We'd all ordered pizzas - a Margherita of course, for Kathy, a Caprese
for Susie and a Capricciosa for me. Pizzas may be a simple form of snack,
but they have a very long tradition and there's a huge gulf between a
good one and a bad one. Bear with me while I digress a little. Italians
are very fussy about what they put on their pizzas. They don't treat them
as a base on which to put anything that you can find lurking at the back
of the fridge. Pineapple chunks and sweetcorn are simply not an option.
I mention this only to differentiate the pizzas that we got in Boccaccio's
from some of the horrors that I've had presented to me under the same
name of pizza.
So let's begin at the beginning. A pizza comes on a base made from flour,
salt, yeast and water. Any other sort of base - and I've been handed pancake
base, short-crust pastry and even stuff that I couldn't identify - are
not pizza bases. It should be thin, crisp at the edges where there's no
filling, cooked through, and the toppings should be cooked through as
well. That's where the skill comes in: different toppings cook at different
times, so you have to be careful. Mozzarella, for instance, cooks much
faster than the base, so you can end up with a well-cooked base and burnt
cheese. The trick is to cook the pizza in two passes, leaving the toppings
that cook quickly to the second pass and including only the ones that
take time in the first pass. In an ideal world the pizza is cooked in
a wood-fired oven, which imparts the most wonderful taste to the base.
But even without that, a really good base - what the Italians call 'la
pasta' - that is cooked properly, will make an fine pizza even in an electric
oven.
What we got were three excellent pizzas with good quality ingredients,
each exactly as the traditional recipes require. If I had a small complaint
it was only that the artichoke hearts on my Cappricciosa were pickled
rather than preserved under oil, which left a taste of vinegar on my pizza
that I could have done without. Time was ticking by inexorably and there
was no time to try a dessert, like an Italian ice-cream, but while they
were making up the bill we had the traditional liqueur to end the meal,
a Sambuca for Susie and a Limoncello for me.

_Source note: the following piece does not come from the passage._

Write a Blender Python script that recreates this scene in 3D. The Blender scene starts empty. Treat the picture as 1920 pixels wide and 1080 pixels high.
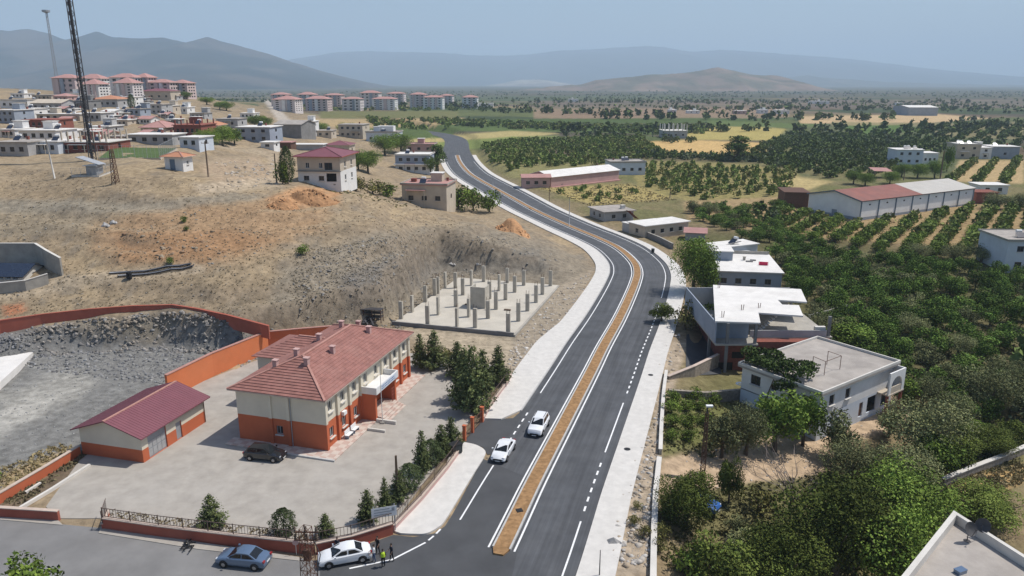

Limoncello is a lemon liqueur that is drunk all around the Campania,
the hinterland of Naples. This one, like the best of them, came from the
Amalfi peninsular where the lemon groves line the steep hills all the
way to sea. Sipping it slowly had me thinking of the piazza in Ravello,
looking down on Maiori and Minori, which has to be one of the most heart-rendering
beautiful views anywhere in the world. Cutting things very fine we even
managed a quick espresso before paying a bill of £31 for the food
that we'd eaten. A tenner a head for two good courses is very reasonable
and I liked the room too. However the Reverend Al was due to start his
gig and there was no time left to linger, so it was of to Vicar Street
for a short, but uplifting blast of gospel and soul.